CEC Upholds Decision Barring UNM’s Marneuli Gamgebeli Candidate

The Central Election Commission (CEC) has rejected with 8 votes to 5 an appeal from opposition United National Movement party requesting cancelation of a decision barring its candidate for head (gamgebeli) of Marneuli municipality in Kvemo Kartli region to run in the June 15 local elections.

Chairman of District Election Commission in Marneuli annulled registration of gamgebeli candidate, Akmamed Imamquliyev, citing his failure to meet two-year residency term. The decision was appealed by UNM to the CEC, which after a lengthy discussion decided with a majority vote late on Saturday night to uphold Marneuli DEC chairman’s decision. UNM will now appeal the decision to court.

This is not the first time when CEC had to consider a dispute involving residency requirement of a candidate. Observers note that there is an ambiguity in the law about how to interpret a clause requiring a candidate to live “permanently” in Georgia for last two years prior to setting an election date.

But regardless of any ambiguity, the way how CEC handled four such cases sparked allegations that the election administration is failing to apply same standards to opposition and ruling GD coalition candidates.

All those six members, which represent ruling GD coalition in 13-seat CEC, voted in favor of barring UNM’s Marneuli gamgebeli candidate from running in the June 15 elections.

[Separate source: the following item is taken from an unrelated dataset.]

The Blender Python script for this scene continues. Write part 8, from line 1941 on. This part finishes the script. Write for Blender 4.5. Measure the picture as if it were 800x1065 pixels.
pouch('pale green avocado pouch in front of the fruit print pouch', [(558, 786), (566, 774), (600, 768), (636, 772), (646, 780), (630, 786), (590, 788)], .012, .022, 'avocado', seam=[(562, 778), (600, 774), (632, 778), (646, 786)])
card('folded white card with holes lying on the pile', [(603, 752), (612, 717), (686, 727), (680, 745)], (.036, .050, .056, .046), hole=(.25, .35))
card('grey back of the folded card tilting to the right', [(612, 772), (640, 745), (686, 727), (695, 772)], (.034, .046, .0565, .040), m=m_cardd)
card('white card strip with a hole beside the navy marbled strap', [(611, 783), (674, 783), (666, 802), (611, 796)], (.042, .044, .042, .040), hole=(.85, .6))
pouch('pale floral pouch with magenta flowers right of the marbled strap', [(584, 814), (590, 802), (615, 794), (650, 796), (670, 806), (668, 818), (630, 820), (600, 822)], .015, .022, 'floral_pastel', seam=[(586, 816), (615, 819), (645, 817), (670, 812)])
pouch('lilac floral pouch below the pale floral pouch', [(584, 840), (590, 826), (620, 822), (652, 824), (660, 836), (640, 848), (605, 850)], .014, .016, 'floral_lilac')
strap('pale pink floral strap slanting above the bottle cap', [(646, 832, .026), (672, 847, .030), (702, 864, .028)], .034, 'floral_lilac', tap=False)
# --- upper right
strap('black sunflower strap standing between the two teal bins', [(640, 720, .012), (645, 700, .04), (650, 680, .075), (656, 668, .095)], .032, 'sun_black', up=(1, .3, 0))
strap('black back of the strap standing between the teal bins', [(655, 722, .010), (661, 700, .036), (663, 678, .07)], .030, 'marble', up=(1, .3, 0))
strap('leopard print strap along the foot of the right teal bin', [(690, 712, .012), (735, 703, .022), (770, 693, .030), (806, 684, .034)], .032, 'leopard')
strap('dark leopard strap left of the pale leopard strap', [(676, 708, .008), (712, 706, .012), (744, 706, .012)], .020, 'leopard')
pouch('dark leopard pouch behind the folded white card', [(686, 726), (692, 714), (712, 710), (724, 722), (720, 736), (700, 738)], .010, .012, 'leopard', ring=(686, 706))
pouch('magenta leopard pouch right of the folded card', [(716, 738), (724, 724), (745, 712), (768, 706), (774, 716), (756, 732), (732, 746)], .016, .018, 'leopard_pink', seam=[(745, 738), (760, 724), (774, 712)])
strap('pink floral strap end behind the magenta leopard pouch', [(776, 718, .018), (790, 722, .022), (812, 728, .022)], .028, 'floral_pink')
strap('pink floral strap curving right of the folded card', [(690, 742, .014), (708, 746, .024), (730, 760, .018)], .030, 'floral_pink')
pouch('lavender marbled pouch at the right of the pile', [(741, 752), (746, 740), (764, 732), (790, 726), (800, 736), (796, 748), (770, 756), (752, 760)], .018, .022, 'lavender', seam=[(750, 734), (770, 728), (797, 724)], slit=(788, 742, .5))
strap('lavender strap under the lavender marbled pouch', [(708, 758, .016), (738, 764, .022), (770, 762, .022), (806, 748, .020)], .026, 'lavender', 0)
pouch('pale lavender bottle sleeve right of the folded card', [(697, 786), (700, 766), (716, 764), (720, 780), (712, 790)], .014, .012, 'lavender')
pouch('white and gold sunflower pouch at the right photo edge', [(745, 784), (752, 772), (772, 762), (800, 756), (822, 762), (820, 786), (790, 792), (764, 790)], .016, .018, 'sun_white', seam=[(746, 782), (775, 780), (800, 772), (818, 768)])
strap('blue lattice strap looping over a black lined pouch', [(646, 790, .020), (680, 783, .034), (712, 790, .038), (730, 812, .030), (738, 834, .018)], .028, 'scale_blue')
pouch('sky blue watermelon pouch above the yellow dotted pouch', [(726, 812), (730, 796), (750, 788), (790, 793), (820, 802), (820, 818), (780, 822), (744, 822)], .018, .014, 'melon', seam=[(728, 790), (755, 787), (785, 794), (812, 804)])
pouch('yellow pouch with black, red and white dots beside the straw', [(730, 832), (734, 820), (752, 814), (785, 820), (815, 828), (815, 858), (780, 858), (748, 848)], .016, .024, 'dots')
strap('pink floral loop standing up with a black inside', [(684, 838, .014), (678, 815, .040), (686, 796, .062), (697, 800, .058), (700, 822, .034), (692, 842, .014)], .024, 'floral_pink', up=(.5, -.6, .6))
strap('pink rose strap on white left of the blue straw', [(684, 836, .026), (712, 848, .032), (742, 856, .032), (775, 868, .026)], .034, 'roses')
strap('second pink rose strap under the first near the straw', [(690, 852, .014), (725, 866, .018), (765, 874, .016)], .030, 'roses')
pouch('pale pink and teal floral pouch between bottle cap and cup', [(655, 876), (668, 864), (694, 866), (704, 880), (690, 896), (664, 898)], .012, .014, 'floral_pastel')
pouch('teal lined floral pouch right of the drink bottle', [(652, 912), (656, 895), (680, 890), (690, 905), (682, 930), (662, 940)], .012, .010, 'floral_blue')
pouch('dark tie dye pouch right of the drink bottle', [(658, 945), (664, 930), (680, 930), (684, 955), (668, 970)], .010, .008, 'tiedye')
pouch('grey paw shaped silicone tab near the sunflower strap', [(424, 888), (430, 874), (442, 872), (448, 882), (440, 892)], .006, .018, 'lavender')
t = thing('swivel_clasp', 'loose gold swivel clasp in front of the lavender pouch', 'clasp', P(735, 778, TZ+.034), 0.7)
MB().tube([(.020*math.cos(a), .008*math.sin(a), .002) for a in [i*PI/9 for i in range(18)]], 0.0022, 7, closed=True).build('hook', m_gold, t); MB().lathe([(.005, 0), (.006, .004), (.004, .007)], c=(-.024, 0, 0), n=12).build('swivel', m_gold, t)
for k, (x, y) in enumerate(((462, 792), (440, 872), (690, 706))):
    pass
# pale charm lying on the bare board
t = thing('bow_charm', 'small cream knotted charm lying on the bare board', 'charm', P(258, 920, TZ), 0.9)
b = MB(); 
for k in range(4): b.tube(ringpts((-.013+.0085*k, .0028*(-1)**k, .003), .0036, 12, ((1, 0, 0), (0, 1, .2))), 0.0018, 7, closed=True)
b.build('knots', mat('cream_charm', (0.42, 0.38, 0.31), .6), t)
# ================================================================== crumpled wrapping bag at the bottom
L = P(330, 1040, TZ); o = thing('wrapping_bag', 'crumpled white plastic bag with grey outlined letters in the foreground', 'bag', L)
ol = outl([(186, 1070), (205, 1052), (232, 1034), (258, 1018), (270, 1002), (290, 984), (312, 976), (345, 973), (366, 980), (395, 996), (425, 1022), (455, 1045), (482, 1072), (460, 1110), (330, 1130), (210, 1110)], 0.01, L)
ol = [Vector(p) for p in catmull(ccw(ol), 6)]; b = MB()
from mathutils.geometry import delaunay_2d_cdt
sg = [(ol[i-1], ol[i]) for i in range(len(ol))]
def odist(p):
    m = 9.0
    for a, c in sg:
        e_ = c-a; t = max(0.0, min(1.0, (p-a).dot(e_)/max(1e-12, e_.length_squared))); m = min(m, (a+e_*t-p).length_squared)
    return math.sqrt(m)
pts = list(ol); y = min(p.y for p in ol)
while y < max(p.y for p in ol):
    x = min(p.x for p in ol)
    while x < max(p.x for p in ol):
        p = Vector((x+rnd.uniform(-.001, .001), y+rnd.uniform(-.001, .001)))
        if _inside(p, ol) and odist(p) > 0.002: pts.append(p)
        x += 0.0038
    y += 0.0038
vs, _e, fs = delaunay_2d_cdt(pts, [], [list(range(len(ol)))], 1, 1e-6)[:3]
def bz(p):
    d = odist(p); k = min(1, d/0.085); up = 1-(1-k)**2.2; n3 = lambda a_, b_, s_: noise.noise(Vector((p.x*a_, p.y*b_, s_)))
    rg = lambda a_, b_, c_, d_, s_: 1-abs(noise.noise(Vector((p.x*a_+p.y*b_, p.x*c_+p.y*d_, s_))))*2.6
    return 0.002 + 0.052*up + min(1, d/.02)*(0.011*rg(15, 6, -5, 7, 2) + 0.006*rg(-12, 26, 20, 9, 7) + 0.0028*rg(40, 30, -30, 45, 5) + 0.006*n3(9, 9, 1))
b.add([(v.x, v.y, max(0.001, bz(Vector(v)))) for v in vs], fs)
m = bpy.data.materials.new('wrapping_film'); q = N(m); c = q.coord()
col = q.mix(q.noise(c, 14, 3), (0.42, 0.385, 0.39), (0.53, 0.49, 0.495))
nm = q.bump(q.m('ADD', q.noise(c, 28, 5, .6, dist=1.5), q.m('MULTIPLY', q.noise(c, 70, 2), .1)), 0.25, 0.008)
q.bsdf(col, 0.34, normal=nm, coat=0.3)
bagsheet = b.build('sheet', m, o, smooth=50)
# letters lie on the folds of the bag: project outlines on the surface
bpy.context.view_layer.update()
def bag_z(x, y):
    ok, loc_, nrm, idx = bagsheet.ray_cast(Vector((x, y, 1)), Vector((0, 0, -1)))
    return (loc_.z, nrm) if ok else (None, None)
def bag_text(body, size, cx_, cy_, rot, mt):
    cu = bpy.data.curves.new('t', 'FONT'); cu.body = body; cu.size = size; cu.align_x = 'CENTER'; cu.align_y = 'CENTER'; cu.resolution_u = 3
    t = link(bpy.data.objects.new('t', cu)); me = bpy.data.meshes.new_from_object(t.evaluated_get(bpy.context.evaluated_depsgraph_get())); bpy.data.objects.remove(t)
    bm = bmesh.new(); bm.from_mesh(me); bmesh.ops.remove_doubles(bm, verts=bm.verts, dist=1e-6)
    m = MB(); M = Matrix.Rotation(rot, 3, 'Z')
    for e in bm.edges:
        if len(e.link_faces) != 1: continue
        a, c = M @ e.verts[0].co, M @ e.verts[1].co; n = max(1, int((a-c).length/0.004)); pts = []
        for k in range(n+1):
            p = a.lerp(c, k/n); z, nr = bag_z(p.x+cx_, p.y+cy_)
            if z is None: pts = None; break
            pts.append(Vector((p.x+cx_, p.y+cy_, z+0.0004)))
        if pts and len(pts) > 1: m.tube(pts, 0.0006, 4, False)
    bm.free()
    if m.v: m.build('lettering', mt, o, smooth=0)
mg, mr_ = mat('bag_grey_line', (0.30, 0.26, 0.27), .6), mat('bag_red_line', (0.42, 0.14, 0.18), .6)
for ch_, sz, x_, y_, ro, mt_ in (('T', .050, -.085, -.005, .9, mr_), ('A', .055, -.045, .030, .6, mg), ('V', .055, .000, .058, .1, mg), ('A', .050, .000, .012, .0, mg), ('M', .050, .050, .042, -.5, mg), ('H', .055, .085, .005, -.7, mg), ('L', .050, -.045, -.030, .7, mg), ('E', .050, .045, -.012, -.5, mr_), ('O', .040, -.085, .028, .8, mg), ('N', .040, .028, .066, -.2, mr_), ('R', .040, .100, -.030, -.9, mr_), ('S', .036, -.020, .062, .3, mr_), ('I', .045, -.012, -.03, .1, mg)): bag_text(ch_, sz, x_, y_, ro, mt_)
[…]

Two others, who also voted in favor, were CEC chairperson Tamar Zhvania and her deputy Giorgi Sharabidze.

UNM member of CEC, Davit Gurgenidze, was among those five members who voted against.

Those who voted in favor argued that because Marneuli gamgebeli candidate spent almost up to one year outside the country over the past two years with the lengthiest absence lasting for almost four months, Imamquliyev, who says that he was abroad for business trips, was failing to meet residency requirement.

In April, citing failure to meet two-year residency requirement, CEC annulled registration of Gori mayoral candidate Irakli Okruashvili, ex-defense minister, who returned back to Georgia in November, 2012. Court upheld CEC’s decision.

In May CEC discussed complaints from several non-parliamentary opposition parties, who were asking for annulment of GD’s mayoral candidates in Rustavi and Poti; their failure to meet residency requirement was cited as a reason. CEC ruled with a majority vote (7 to 5 with one abstention) that GD’s Rustavi mayoral candidate Davit Jikia’s about six-month stay in Britain for studying and GD’s Poti mayoral candidate Irakli Kakulia’s residency in Kazakhstan in 2009-2012, where he worked, did not constitute violation of a requirement according to which a candidate should live permanently in Georgia for last two years prior to setting of election date.

During discussion of GD’s mayoral candidates’ registration, UNM member of CEC said, according to the meeting protocol, that the commission should have annulled the registration like it did in case of Okruashvili. CEC chairperson and her deputy were among those who voted in favor of annulment of registration in all those three cases involving Okruashvili and GD’s mayoral candidates.

Earlier on June 7, before CEC took the decision on UNM’s Marneuli gamgebeli candidate, Georgian Young Lawyers’ Association (GYLA) and Transparency International Georgia, which are monitoring electoral process, called on the election administration to be consistent in its approach and stick to the standard applied in case of GD’s Rustavi and Poti mayoral candidates when discussing case of opposition candidate in Marneuli.

GYLA called on the election administration to act “objectively and to rule out perception of inconsistency and partiality in its actions.”

It also called on the election administration to apply “same standards” to all the candidates regardless of their party affiliation and “not to interpret ambiguities in law to the detriment of opposition candidates and in favor of candidates from ruling” coalition.

UNM’s Marneuli gamgebeli candidate, Akmamed Imamquliyev, said that the authorities want to sideline him from the race as it is the only way to prevent him from winning the gamgebeli office in Marneuli. He said that CEC’s decision will be appealed in the court.

“Threat voiced by Prime Minister Garibashvili, that he will to allow victory of opposition candidates, has reach its culmination,” UNM said in a statement on June 8.

“Election administration has actually become last link in chain of month-long illegal actions against Marneuli gamgebeli candidate Akmamed Imamquliyev,” UNM said, referring to its allegations that Imamquliyev was a target of pressure from the authorities to withdraw from the race.

UNM also slammed personally CEC chairperson, Tamar Zhvania, for, as it put it, “becoming an instrument in the hands” of the government in its attempts to sideline UNM candidate from the race.

CEC chairperson, Tamar Zhvania, said that she and her deputy were consistent in their decisions in all four cases involving candidates’ residency requirement and voted in all of those instances in favor of annulment of registration.

Commenting on the issue of residency requirement, Thomas Hammarberg, who has been serving as EU’s special adviser for legal reforms and human rights in Georgia over the past year, said on June 7 that people who travel a lot, but are not registered in any foreign country and do not pay taxes there, should not be prevented from running in elections.